Si tratta, a tutti gli effetti, di una religione, sia pure dal cielo vuoto e spopolato: e già Marx parlava, in questo senso, di “religione del libero mercato”, senza neppure ancora aver potuto conoscere i “paradisi fiscali” e la così in auge formula – sempre ribadita dagli economisti, dai politici e dai padroni del discorso – “ce lo chiede il mercato”.

L’epoca del “capitalesimo” è, tra l’altro, l’epoca della rifeudalizzazione dei rapporti sociali. La società tutta torna a essere tripartita, nell’accezione medievale tratteggiata da Adalberone di Laon nella sua opera Carmen ad Robertum regem.

I nuovi bellatores sono oggi gli esponenti della global class dominante. Essi guerreggiano per più ragioni e in più sensi. In primo luogo, perché sono i soli, a rigore, a condurre oggi la guerra di classe: contro i ceti medi e le classi lavoratrici, per il tramite di raggiri bancari, usura a norma di legge e rendita finanziaria che va a speculare sul lavoro vivo. I bellatores, poi, conducono guerre speculative e finanziarie, mediante le leve del debito e del credito, e guerre in senso classico, con bombardamenti e imperialismo rivolti contro i popoli non ancora sottomessi alla globalizzazione del capitalismo, che forse potrebbe essere meglio definita – sempre in tema di analogia con il Medioevo – “glebalizzazione” del “capitalesimo”.

I nuovi laboratores sono, invece, le classi lavoratrici pauperizzate e subalterne, che scontano sulla loro carne viva, quotidianamente, i drammi della “glebalizzazione” e del “capitalesimo”. Sono i precari, principalmente, ossia coloro i quali sono costretti alla “preghiera” (precarius deriva appunto da prex, precis), alla posizione “orante” dinanzi al padrone: non più il proletariato orgoglioso e in lotta, magnificamente raffigurato da Pellizza da Volpedo, bensì il precariato, la massa amorfa dei “servi della glebalizzazione” che subiscono in silenzio il massacro di classe gestito dai bellatores. In tema di analogia con il Medioevo, la corvée diventa oggi lo stage dei precari, costretti al “pluslavoro” e a una flessibilità permanente, esistenziale oltreché lavorativa.

Infine, vi sono gli oratores. Essi coincidono con il nuovo clero postmoderno e nichilista. La sua funzione è la santificazione simbolica del nuovo Dio, ossia del mercato planetarizzato, e dell’ordine sociale rifeudalizzato e ogni giorno più classista su scala cosmopolitica.

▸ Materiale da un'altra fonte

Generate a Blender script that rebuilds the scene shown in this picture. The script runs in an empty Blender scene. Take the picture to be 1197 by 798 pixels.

In sostanza, l’ufficio fondamentale del clero regolare giornalistico e del clero secolare accademico – si veda l’eccellente studio di Costanzo Preve, Il ritorno del clero (1999) – consiste nel fare sì che i laboratores, anziché ribellarsi all’iniquo ordine del “capitalesimo” e della “glebalizzazione”, lo accettino con ebete euforia o con rassegnato disincantamento, metabolizzando le mappe concettuali e l’impianto categoriale del polo dei bellatores.

La situazione che, in tal guisa, si produce è quella della caverna platonica. E, in effetti, la “glebalizzazione” potrebbe anche plausibilmente concepirsi come una spelonca platonica mondializzata, senza più uno spazio esterno. Al suo interno, gli homines globali – i nuovi cavernicoli – amano le proprie catene e la propria cattività, dacché non sono in grado di immaginare una esteriorità libera: come spiega Platone, si battono unicamente in difesa delle loro catene e contro ogni eventuale liberatore.

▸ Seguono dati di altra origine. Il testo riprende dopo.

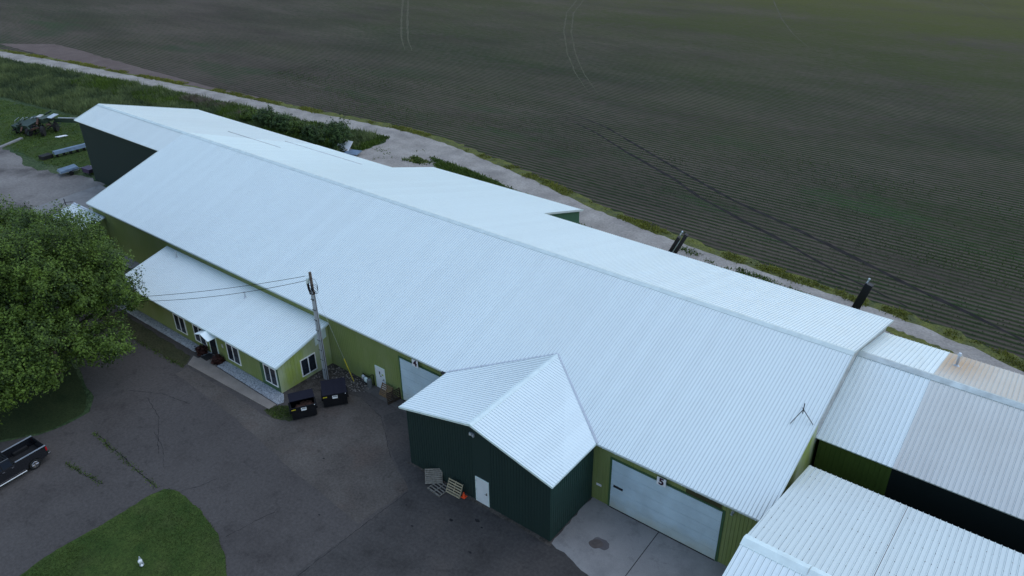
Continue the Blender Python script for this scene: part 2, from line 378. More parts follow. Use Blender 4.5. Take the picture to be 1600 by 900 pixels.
# ------------------------------------------------------------ ground sheets
def inpoly(x, y, P):
    P = np.asarray(P); r = np.zeros(len(x), bool); j = len(P)-1
    for i in range(len(P)):
        xi, yi, xj, yj = *P[i], *P[j]
        c = ((yi > y) != (yj > y)) & (x < (xj-xi)*(y-yi)/(yj-yi+1e-12)+xi); r ^= c; j = i
    return r
def rough_edge(P, step=.6, amp=.12, closed=True):
    out = []; n = len(P)
    for i in range(n if closed else n-1):
        a, b = Vector(P[i]), Vector(P[(i+1) % n]); L = (b-a).length; k = max(1, min(400, int(L/step)))
        nrm = Vector((-(b-a).y, (b-a).x)).normalized() if L else Vector((0,0))
        for j in range(k):
            q = a.lerp(b, j/k) + nrm*rnd.uniform(-amp, amp); out.append(tuple(q))
    if not closed: out.append(tuple(P[-1]))
    return out
def flat(name, P, z, mat, step=.6, amp=.12, kind='structure', thick=0):
    if amp: P = rough_edge(P, step, amp)
    bm = bmesh.new(); vs = [bm.verts.new((x, y, z)) for x, y in P]; f = bm.faces.new(vs)
    bm.normal_update()
    if f.normal.z < 0: bmesh.ops.reverse_faces(bm, faces=[f])
    if thick:
        r_ = bmesh.ops.extrude_face_region(bm, geom=list(bm.faces)); 
        bmesh.ops.translate(bm, vec=(0,0,-thick), verts=[v for v in r_['geom'] if isinstance(v, bmesh.types.BMVert)])
        bmesh.ops.recalc_face_normals(bm, faces=bm.faces)
    bmesh.ops.triangulate(bm, faces=bm.faces[:])
    me = bpy.data.meshes.new(name); bm.to_mesh(me); bm.free(); me.materials.append(mat)
    o = bpy.data.objects.new(name, me); C.objects.link(o); o['kind'] = kind; return o
def strip_poly(c, w_):
    c = [Vector(p) for p in c]; L = []; Rr = []
    for i, p in enumerate(c):
        d = (c[min(i+1, len(c)-1)]-c[max(i-1, 0)]).normalized(); n = Vector((-d.y, d.x)); ww = w_[i] if isinstance(w_, list) else w_
        L.append(tuple(p+n*ww/2)); Rr.append(tuple(p-n*ww/2))
    return L+Rr[::-1]
flat('ground', [(-900,-300),(500,-300),(500,900),(-900,900)], 0, M['meadow'], amp=0)
roadU = [(-300,22),(-230,30),(-191.31,36.08),(-169,39.45),(-147.61,41.66),(-123.8,44.41),(-103.75,45.92),(-88.09,47.55),(-77.96,48.4),(-68.94,47.66),(-60.25,45.98),(-49.54,43.45),(-39.68,40.6),(-31.74,39.1),(-26.55,38.4),(-19.73,37.7),(-13.97,37.15),(-6.92,36.57),(-2.33,36.0),(2.25,35.04),(7.36,33.49),(20,30),(60,20)]
roadL = [(-300,19),(-230,27),(-184.75,33.2),(-161.85,36.2),(-142.54,38.84),(-121.06,41.0),(-103.42,41.9),(-91.87,43.0),(-84.46,44.21),(-78.25,45.0),(-73.77,44.55),(-64.63,42.4),(-56.4,40.4),(-48.3,38.2),(-42.73,36.5),(-35.54,34.5),(-30.1,33.6),(-22.94,33.6),(-15.56,33.2),(-8.82,32.0),(-2.62,30.6),(2.77,29.5),(7.64,28.5),(20,25),(60,15)]
def offs(P, d):
    P = [Vector(p) for p in P]; out = []
    for i, p in enumerate(P):
        t = (P[min(i+1, len(P)-1)]-P[max(i-1, 0)]).normalized(); out.append(tuple(p+Vector((-t.y, t.x))*(d[i] if isinstance(d, list) else d)))
    return out
vo = offs(roadU, 1.2)
flat('field', rough_edge(vo, 1.5, .25, False)+[(500,-40),(500,900),(-900,900),(-900,0)], .004, M['field'], amp=0)
flat('bare_soil', [(-200,39.2),(-188.4,46.6),(-176,46.8),(-150,46.2),(-124.5,45.8),(-104,47.6),(-124,45),(-147.6,42.4),(-169,40.1)], .012, M['baresoil'], 1.5, .25)
flat('verge', rough_edge(offs(roadU, -.3), 1, .15, False)+rough_edge(offs(roadU, 1.5)[::-1], .8, .4, False), .008, M['verge'], amp=0)
flat('gravel_road', rough_edge(roadU, 1, .22, False)+rough_edge(roadL[::-1], 1, .3, False), .016, M['gravel'], amp=0)
flat('gravel_area', [(-77.2,36.5),(-77.4,42.9),(-78.3,45.2),(-75,45.6),(-66,43.5),(-56,40.8),(-48,38.5),(-35,35),(-10,32.6),(4,29.6),(12,27.5),(12,24),(-36,25),(-36,33),(-58,33),(-60,26),(-78,26)], .020, M['gravel'], 1, .35)
flat('green_verge', [(-67.5,42.3),(-60,41.6),(-50,39.6),(-42,37.4),(-36.5,35.6),(-37,34.2),(-44,35.6),(-55,37.3),(-62,38.5)], .024, M['grass'], 1, .4)
for i, (x, y, a, b) in enumerate([(-16,34.2,3.5,.5),(-10,34.6,4,.45),(-5,33.9,2.5,.4),(-1.5,33.2,3.5,.5),(2.5,30.4,3,.5),(4.2,29.6,1.5,.4),(0,30.6,2.5,.5),(-25,34.6,3,.5),(-32,34.3,2,.4),(-68,40.2,1.8,1.0)]):
    flat('grass_patch', [(x+a*math.cos(t)*(1+.2*math.sin(3*t)), y-.16*a*math.cos(t)+b*math.sin(t)) for t in np.linspace(0, 6.28, 22)[:-1]], .028+.004*(i % 2), M['verge'], .3, .18)
flat('dirt_yard', [(-190,12),(-140,9.5),(-123.4,7.9),(-116,7.6),(-110.2,6.2),(-104.9,7.7),(-100,9.5),(-95.5,9.5),(-88.4,5),(-78,5),(-78,-2),(-92.6,-.5),(-96.2,-.7),(-97.5,-2.8),(-105,-12),(-190,-12)], .008, M['dirtyard'], 1, .5)
flat('lawn', [(-190,14),(-140,10.5),(-123.4,8.9),(-114,8.2),(-108,8.6),(-97.5,11.5),(-97.5,19),(-112,21.5),(-128,21.5),(-142,20),(-190,15)], .005, M['grass'], 1, .6)
flat('concrete_pad', [(-95.8,8.9),(-95.2,0),(-91.6,-.9),(-80,-1.2),(-70,-1.2),(-70,5),(-78.4,8.9)], .02, M['concrete'], amp=0)
flat('asphalt', [(-100,-8),(-92,-3),(-80,-3),(-70,-1.5),(-64,-1),(-45,-.5),(-20,.4),(-2,.4),(20,.4),(20,-60),(-90,-60),(-90,-30),(-60,-30),(-51.8,-21.8),(-50.2,-19.7),(-49.8,-17.5),(-49.9,-16.0),(-51.5,-14.8),(-60,-12.5),(-80,-13),(-100,-14)], .008, M['asphalt'], .8, .12)
flat('asphalt_patch', [(-12.2,-5),(-25.6,-4.9),(-25.6,-4.4),(-30,-.4),(-31,-2.4),(-27,-5.3),(-23.7,-7),(-23.9,-11.4),(-24.4,-17),(-24,-30),(10,-30),(10,-8),(-3,-6.5),(-3.5,-1)], .012, M['asphalt_new'], .8, .05)
flat('asphalt_patch', [(-49,-9),(-40,-9.5),(-33,-10.4),(-24.2,-11.2),(-23.8,-6.9),(-27,-5.4),(-31,-2.6),(-34,-1.9),(-37,-2.6),(-38.4,-5),(-36,-7.2),(-38,-7.9),(-49,-7.8)], .012, M['asphalt_tan'], .8, .08)
flat('concrete_apron', [(-13.3,-4.95),(-13.4,.1),(-1,.1),(-1,-8.5),(-6,-7.4),(-9.4,-5.9),(-12.2,-5.15)], .02, M['concrete'], .4, .09)
flat('apron_joint', [(-8.35,.0),(-8.3,.0),(-8.2,-6.3),(-8.25,-6.3)], .024, M['crack'], amp=0)
flat('dark_stain', [(-11+.42*math.cos(t)*(1+.2*math.sin(2*t)), -3.3+.4*math.sin(t)) for t in np.linspace(0, 6.28, 24)[:-1]], .024, groundmat('wet_sand', [(.3,(.085,.072,.066)),(.7,(.12,.10,.09))], 3), amp=0)
flat('dark_stain', [(-10.75+.6*math.cos(t), -3.1+.42*math.sin(t)) for t in np.linspace(0, 6.28, 24)[:-1]], .0225, groundmat('damp_concrete', [(.3,(.10,.09,.09)),(.7,(.14,.13,.13))], 1), .2, .05)
flat('concrete_strip', [(-34.9,-.1),(-34.9,-1.0),(-31,-1.1),(-26,-1.1),(-26,-.1)], .02, groundmat('dirty_concrete', [(.3,(.07,.065,.06)),(.7,(.12,.11,.10))], .8, speck=(20,.15)), .4, .04)
flat('lawn_island', [(-37.4,-32),(-37.5,-28.5),(-37.6,-26.53),(-37.85,-24.51),(-37.6,-21.34),(-37.54,-17.9),(-37.3,-17.1),(-36.8,-16.75),(-36.19,-16.6),(-33.38,-16.75),(-30.83,-17.26),(-28.86,-18.04),(-27.52,-18.87),(-25.5,-22),(-25.5,-32)], .05, M['grass'], .35, .05, thick=.05)
flat('tree_lawn', [(-100,-14.2),(-80,-13.3),(-60,-12.8),(-52,-15.0),(-50.2,-16.2),(-50.0,-17.6),(-50.4,-19.6),(-52,-21.9),(-60,-30),(-90,-32),(-110,-20)], .014, groundmat('shady_lawn', [(.3,(.018,.032,.010)),(.7,(.034,.048,.016))], .5, 9, speck=(6,.3), bsc=10, bst=1), .6, .12)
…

Ebbene, il testo presente ci propone, in chiave romanzata, una lettura calzante, piacevole e coinvolgente della “glebalizzazione”: come accade con i romanzi riusciti, è piacevole e, insieme, costringe a pensare. Meglio, a mettere in discussione le categorie dominanti e a pensare altrimenti rispetto all’ordine dato.

In fondo, come ricordava Ernst Bloch, pensare significa sempre oltrepassare: cioè avventurarsi oltre i confini del semplicemente esistente, per scoprire il senso più profondo della realtà. Quest’ultima, infatti, non coincide con ciò che semplicemente c’è. È, invece, la somma di ciò che c’è più ciò che, a partire da ciò che c’è, potrebbe esserci. E che sta a noi tradurre operativamente in atto.